By James Askew
I know, I know, conservatives are good people, too. This, at least, is what they tell me.
I follow politics. I listen to the radio, watch the news, read the papers, and I’ve waited to see what they’re talking about, this good side. Sure, I believe that many, if not most on the right are good people, with human hearts and human fears and feelings the same as mine.
In the same way, I can believe in the goodness of most WWII Germans and have empathy for the anger of the oppressed. Even I would like to believe that I am good and an American, despite all this shit being done in my name.
But that does not mean I will unreservedly sing America’s praises, unapologetic for all the ill this country does. And yet this is what so much of the Republican right insists on, unflinching in their resolve despite all the evidence.
These past few months I have been enthralled with the presidential primaries -- frightened from the right, excited on the left. And when I listen to the speeches of the right, when I hear what is being called out from the audience and what is being cheered, I feel it in the pit of my gut. It tickles at my greed and at my fear. It tells me to think only of myself and those close to me, to protect myself from those that are different. It tells me to attack every enemy and fear my neighbors.
When I listen to the right, I hear little more than our brutish nature given voice.
In “The Republic,” Plato foretells the end of democracy as the time when the masses come to revere the ways of the brute -- his brutish manners and money and power.
That any person could be offered an open and free society such as we have in America, with all the wisdom of the world available at a click of button or the turn of a page, and find little more than the impulse toward greed and the trap of defended ideology, utterly amazes me. To be given everything only to choose the most base - that is the legacy of modern America.
Think about it. Let’s look at three of the key Republican platforms.
War: The battle cries ring out loud and true from the Republican right -- $3 trillion a year for a means and ways to kill. “Certainly,” cries the right. A third of the national budget, “Yes, yes.” More than every other country combined. “Oh God, yes.”
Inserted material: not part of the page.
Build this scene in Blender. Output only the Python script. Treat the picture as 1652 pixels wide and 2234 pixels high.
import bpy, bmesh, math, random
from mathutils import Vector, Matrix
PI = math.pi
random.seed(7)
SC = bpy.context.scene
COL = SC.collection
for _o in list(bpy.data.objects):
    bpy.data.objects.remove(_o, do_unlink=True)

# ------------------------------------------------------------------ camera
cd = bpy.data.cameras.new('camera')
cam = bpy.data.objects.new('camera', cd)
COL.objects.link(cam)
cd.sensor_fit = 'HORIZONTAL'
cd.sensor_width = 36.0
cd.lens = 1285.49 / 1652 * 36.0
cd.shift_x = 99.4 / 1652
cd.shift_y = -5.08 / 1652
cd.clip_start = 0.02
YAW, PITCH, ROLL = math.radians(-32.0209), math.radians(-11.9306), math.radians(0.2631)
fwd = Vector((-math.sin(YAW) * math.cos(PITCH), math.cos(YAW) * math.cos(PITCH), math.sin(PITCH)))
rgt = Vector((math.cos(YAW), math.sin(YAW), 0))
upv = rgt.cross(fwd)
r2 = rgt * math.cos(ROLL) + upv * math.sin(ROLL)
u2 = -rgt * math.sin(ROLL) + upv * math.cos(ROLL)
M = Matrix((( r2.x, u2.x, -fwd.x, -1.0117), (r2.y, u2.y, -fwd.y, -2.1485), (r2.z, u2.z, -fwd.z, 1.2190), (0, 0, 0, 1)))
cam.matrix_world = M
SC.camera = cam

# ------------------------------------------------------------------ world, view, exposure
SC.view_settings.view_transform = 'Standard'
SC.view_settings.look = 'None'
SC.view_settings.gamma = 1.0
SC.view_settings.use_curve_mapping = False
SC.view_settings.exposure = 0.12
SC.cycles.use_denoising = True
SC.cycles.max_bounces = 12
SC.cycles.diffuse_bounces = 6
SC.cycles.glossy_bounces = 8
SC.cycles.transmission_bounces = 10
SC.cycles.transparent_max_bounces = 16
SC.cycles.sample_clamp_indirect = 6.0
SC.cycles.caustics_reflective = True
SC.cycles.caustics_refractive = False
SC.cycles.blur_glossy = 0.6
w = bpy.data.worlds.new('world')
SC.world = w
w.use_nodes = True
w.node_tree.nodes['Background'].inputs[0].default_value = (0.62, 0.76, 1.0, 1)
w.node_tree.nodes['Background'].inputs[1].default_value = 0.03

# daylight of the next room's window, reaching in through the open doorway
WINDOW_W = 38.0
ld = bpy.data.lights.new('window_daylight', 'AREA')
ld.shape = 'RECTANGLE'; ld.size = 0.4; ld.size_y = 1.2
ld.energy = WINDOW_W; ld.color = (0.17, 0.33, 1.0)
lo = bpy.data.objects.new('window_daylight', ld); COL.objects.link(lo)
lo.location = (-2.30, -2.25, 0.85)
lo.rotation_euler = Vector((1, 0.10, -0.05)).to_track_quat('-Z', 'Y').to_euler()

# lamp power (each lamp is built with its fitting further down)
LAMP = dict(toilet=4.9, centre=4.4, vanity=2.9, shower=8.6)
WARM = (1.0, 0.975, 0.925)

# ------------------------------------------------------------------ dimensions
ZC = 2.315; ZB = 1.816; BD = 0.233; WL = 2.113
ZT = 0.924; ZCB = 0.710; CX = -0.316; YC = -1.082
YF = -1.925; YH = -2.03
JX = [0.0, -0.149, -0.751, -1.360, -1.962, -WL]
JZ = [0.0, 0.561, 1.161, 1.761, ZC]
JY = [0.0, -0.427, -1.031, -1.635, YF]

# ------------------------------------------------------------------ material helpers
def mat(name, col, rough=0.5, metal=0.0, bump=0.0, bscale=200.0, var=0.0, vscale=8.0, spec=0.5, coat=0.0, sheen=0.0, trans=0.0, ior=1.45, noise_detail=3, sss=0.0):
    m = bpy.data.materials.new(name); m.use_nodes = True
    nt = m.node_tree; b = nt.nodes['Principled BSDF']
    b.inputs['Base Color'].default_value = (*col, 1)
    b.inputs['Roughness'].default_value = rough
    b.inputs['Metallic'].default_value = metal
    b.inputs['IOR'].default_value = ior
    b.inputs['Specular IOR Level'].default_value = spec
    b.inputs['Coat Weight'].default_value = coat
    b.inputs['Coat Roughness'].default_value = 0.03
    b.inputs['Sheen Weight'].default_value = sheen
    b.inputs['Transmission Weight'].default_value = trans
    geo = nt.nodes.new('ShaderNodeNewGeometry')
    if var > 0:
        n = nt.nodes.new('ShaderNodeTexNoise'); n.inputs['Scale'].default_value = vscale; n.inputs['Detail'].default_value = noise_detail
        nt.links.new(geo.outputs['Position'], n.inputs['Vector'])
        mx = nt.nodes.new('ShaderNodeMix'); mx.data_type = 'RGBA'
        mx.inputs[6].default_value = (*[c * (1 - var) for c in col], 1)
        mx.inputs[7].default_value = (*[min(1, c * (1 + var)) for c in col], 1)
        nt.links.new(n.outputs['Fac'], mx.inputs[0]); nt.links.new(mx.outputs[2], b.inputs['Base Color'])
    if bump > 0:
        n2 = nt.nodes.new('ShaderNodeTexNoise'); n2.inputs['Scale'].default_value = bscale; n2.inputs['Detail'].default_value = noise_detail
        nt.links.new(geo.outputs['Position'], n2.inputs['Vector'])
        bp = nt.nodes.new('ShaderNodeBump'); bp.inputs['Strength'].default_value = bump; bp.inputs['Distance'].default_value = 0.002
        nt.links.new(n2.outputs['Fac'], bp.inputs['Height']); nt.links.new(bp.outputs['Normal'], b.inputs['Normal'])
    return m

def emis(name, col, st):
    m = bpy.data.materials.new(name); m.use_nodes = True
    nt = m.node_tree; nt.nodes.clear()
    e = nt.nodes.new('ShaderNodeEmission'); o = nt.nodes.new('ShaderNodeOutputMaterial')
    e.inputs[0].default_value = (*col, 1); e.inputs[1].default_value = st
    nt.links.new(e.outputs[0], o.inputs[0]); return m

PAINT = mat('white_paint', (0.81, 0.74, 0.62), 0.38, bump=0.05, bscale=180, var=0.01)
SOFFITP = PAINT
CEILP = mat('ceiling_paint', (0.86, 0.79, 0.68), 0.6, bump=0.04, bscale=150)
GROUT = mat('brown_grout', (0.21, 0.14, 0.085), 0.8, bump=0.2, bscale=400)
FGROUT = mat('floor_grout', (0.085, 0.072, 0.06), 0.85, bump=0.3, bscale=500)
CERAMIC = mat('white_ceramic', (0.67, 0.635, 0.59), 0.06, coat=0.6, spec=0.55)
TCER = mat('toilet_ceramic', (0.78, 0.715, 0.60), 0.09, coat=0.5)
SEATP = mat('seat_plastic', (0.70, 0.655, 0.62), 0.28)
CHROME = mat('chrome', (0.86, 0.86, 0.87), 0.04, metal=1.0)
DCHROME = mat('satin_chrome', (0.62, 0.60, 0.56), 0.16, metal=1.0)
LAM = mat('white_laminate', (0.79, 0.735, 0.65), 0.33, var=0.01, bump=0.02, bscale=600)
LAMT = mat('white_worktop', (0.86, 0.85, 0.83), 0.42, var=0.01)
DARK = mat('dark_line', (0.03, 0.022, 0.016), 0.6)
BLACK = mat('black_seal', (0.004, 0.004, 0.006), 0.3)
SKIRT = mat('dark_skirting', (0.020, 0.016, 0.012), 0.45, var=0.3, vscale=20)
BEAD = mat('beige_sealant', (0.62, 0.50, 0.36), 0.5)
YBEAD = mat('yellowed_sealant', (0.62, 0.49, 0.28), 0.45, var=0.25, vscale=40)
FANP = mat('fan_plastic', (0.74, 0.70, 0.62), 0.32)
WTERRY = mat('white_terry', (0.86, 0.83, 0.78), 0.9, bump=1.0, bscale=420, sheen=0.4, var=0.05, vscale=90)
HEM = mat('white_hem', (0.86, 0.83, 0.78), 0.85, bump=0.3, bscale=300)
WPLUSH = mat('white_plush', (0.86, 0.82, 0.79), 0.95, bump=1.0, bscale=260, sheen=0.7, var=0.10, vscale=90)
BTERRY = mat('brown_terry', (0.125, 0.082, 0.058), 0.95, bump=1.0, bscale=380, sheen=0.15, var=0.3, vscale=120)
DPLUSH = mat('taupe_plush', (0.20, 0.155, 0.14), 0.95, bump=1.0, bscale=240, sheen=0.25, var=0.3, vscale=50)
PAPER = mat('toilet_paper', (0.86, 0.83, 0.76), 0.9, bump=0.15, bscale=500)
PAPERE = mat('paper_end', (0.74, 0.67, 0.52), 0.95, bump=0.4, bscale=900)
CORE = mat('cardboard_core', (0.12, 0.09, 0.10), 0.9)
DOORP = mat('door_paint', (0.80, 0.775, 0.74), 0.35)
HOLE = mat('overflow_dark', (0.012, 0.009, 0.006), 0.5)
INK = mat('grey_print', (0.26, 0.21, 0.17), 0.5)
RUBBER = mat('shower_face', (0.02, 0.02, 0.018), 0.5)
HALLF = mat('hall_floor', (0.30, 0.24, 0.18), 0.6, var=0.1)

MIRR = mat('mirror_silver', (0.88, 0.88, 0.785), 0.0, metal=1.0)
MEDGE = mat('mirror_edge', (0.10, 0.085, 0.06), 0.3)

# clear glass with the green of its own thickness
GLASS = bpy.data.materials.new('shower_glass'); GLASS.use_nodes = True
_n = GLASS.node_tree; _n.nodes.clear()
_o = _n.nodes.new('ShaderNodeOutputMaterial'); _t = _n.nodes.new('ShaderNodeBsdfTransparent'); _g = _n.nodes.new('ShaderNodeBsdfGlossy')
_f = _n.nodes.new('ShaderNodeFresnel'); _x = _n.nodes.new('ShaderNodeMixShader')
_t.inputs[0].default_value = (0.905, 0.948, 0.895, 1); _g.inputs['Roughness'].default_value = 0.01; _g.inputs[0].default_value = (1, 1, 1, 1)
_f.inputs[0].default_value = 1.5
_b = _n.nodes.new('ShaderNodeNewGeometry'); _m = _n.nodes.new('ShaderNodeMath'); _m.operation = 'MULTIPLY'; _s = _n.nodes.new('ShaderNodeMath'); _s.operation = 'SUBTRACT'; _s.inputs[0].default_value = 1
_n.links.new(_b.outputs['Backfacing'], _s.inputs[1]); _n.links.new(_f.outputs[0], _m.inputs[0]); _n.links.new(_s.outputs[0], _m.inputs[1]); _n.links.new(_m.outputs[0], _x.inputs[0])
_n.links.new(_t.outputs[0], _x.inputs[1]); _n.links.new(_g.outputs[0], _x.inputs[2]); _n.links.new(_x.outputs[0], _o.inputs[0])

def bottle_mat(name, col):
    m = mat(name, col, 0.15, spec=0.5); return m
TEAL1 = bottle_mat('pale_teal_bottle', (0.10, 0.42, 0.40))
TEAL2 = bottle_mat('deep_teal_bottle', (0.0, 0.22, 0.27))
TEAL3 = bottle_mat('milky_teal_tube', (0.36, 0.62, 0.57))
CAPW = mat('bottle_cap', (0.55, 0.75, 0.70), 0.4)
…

It is one thing to know the necessity of war. It is an entirely different thing to make it your chosen option.
And what is this call to war based on? Fear, if not the baser emotion of revenge. “We must protect ourselves from another 9-11,” they tell us.
Three thousand people were killed in the attack on New York City, and we are so compelled by fear, and the even baser emotion of revenge, that we have enacted a justice of a million lives, have eroded our civil liberties, and have created new and angrier enemies all around the world.
Immigration: We are in the richest nation in the world, consuming an insanely disproportionate amount of the world’s resources, living as no human has ever lived, and yet what underlies this motivation is pure and unadulterated greed. Protect and preserve and keep it all to myself.
This is the sole motivation behind the immigration issue, terrorism be damned. The greed of people with so much they are fat with it.
In this foolish greed, they blame the immigrants for taking their jobs, while their bosses sneak out the back door will millions of dollars in bonuses. This is the nature of base emotions: logic become impossible.
And abortion, a woman’s right to choose: We all know the reason this fight rages on. This is matter of religious belief, of the knowledge of science over the belief of one religious leaning. Be damned what other people believe. The Christian right will be satisfied with nothing less than a theocratic tyranny in which they can control the education, the beliefs, and, I assume, anything else they are able, of all people.
In fact, I find it of no surprise that the Christian right should find favor in the Republican party -- two groups sharing the defining trademark of believing in archaic and absurd reasoning; reasoning that has proven again and again to be destructive.
Fearful, vengeful, self-absorbed, greedy and tyrannical, this defines the right in America, the most base of all that is human.
And the worst part of this is that the longer this is maintained, the more it becomes acceptable and the norm. This most recent generation, raised on the fear mongering of G.W. seems to be the most conservative, most fearful generation of the past 40 years.
As I write this, Obama has shown a positive force in the Democratic primaries and McCain has clearly taken the Republican nomination, a fact I welcome with a tentative sigh of relief.
I don’t know whether the Republicans are playing their b-team, knowing after W. they don’t have a chance to win, or if this is a true sign that even the Christian right knows how to be repentant. Whatever it is, I welcome it, hopeful that, at last, the vile display of politics that has dominated this country for seven horrible years, destroying just about everything good, has at last awakened a few more Americans to the threat of the irrational right.
Imagine a country forever dominated by the force of the right. No welfare or social service. Massed amount of weapons used without reservation at any approaching fear; trickle-down economics that all-too-often resembles the feudal system; and the worst of all, laws formulated not on reason and justice but the absurdity of archaic, century-old religious belief from a time when humans thought the world was flat and stars were holes in the fabric of heaven.
We have, I hope, survived these past seven years. Our economy is in ruin, our country in an ideological war no one can win, our infrastructure falling into disrepair, our civil liberties dissolved. The only hope is that the unapologetic right, those who so blindly chose the basest of reasons to support the basest of men for president, will learn the error of their ways and vow never to repeat them. Please, I beg, for the sake of the nation and the world, will all good, intelligent Americans move a little to the left? The rest of the world will thank you.